Sojaplantages slokken kleine boerderijen in Brazilië op
Mario Osava
02 augustus 2011
Kleine boeren strijden voor land in de westelijke staat Mato Grosso, de grootste sojaproducent van Brazilië. "Te midden van uitgestrekte sojaplantages is er geen plaats meer voor familieboerderijen", verklaart een voorvechter van landhervorming.
De Braziliaan Walter Moura herstelt van een schotwonde in zijn schouder, de derde aanslag op zijn leven al. Het is slechts een deel van de tol die boeren moeten betalen bij hun gevecht voor land in Mato Grosso. “Ze hebben onze vrienden vermoord”, zegt Moura, activist en voorzitter van een lokale vakbond voor landarbeiders in de stad Guarantã do Norte.
Moura arriveerde hier dertig jaar geleden. Zijn familie was op zoek naar goedkoop land in westen of het noorden van Brazilië. Ze werden net als miljoenen arme boeren uit het zuiden door de overheid aangemoedigd om zich te vestigen op ontbost gebied in het Amazonewoud. Vandaag verkoopt hij inheemse vruchten en produceert hij zuivelproducten.
Verstedelijking
Guarantã do Norte werd nog niet overspoeld door soja. Maar het werd wel onder de voet gelopen door de veeteelt, de belangrijkste motor achter ontbossing en gewelddadige landconflicten in Brazilië. Het gebied begint de gevolgen van de sojamonocultuur te voelen omdat de stad aan de BR-163 ligt, een weg waarlangs de gewassen uit het gebied worden te vervoeren.
Ongeveer 380 km ten zuiden van Guarantã do Norte ligt de stad Lucas do Rio Verde, te midden van enorm uitgestrekte sojaplantages. “Er is geen plaats meer familieboerderijen”, zegt Nilfo Wandscheer, tot juli het hoofd van een lokale vakbond die landarbeiders en kleine boeren verenigt. In het noorden van Mato Grosso “komen alle burgemeesters uit de landbouwindustrie en staat het beleid in dienst van deze industrie”, stelt hij.
Rond de stad zijn er nog maar zo’n 120 kleine groentekwekers. Vele zijn gedoemd om te verdwijnen door de voortschrijdende verstedelijking. Het aantal inwoners van de stad zal de komende 20 jaar tijd naar schatting aangroeien van 45.500 tot 300.000, aldus schepen van Landbouw en Milieu, Edu Pascoski.
Logistiek knooppunt
Grote graanverwerkingsfabrieken hebben van Lucas do Rio Verde al een centrum voor landbouwindustrie gemaakt. Binnen enkele jaren als de spoorlijn er ligt, zal de stad ook een logistiek knooppunt zijn. De lijn is een prioriteit voor de regering omdat het een alternatief zal bieden om de oogsten van Mato Grosso weg te voeren.

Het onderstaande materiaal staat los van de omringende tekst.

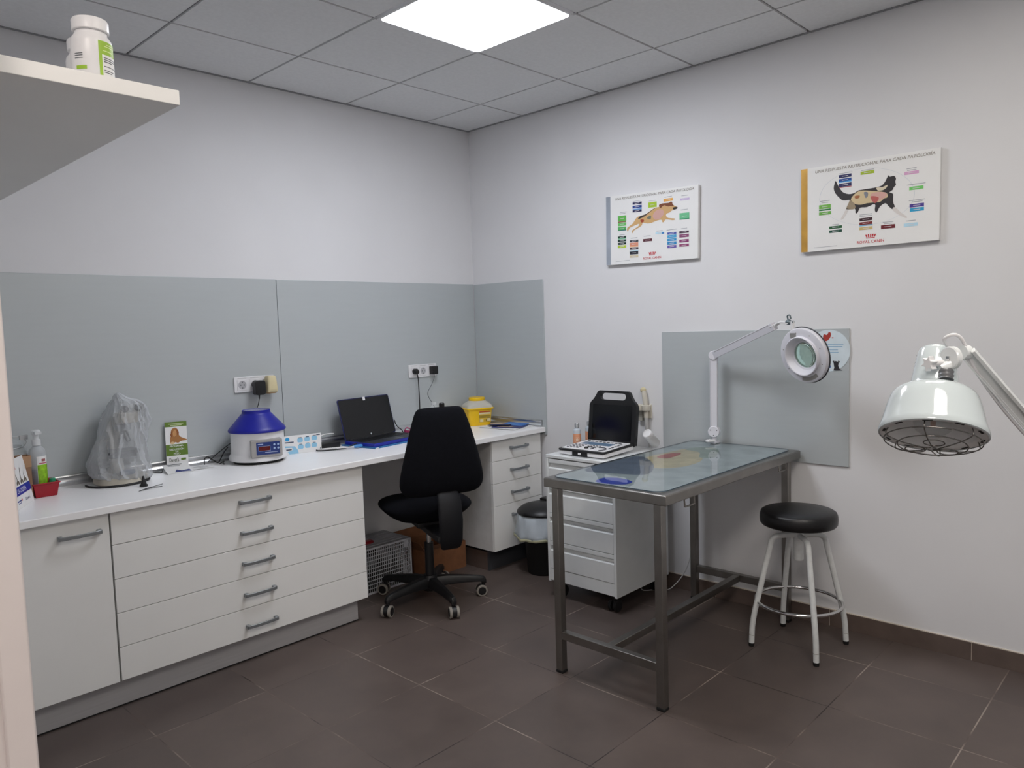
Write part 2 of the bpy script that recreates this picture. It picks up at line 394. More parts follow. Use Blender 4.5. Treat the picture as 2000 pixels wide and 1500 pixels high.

Nu leggen ze in vrachtwagens duizenden kilometers af om havens aan de Atlantische Oceaan te bereiken.
Maar “het verharden van de BR-163 en de aanleg van de spoorlijn zal enkel de belangen van grootschalige landbouwindustrie dienen”, meent João Paulo Felix, voorzitter van een lokale vakbond in Nova Mutum. De stad wordt net als Lucas do Rio Verde omringd door sojavelden en enorme silo’s van multinationals als Cargill en Bunge. “Kleine boeren hebben lokale wegen nodig”, stelt hij.
Wettelijk moet de Braziliaanse overheid 30 procent van het voedsel in schoolcafetaria’s aankopen van familiale boerderijen. Maar de lokale landbouwgemeenschappen kunnen daar niet van profiteren, “omdat de vervoerskosten te hoog zijn”, hekelt Felix.
Bovendien zullen de grote wegen en spoorlijnen de prijs van landbouwgrond in Mato Grosso nog opdrijven. “Land zal even duur worden als goud” en zo nog verder buiten het bereik van kleine boeren liggen, zegt Jarlene Pires, leider van een grote groep families die sinds 2001 land bezetten in Marcelandia, nabij Guarantã do Norte. Ze liggen zwaar onder vuur van de vermeende eigenaar, die hen van de grond wil verdrijven.
Lokale gezondheidsinstanties maken het de boeren ook lastig, klaagt Felix. In Nova Mutum geldt dat varkensvlees moet worden verwerkt op minstens 1000 meter van de varkensstal. “Maar mijn boerderij is maar 400 meter lang”, verklaart hij.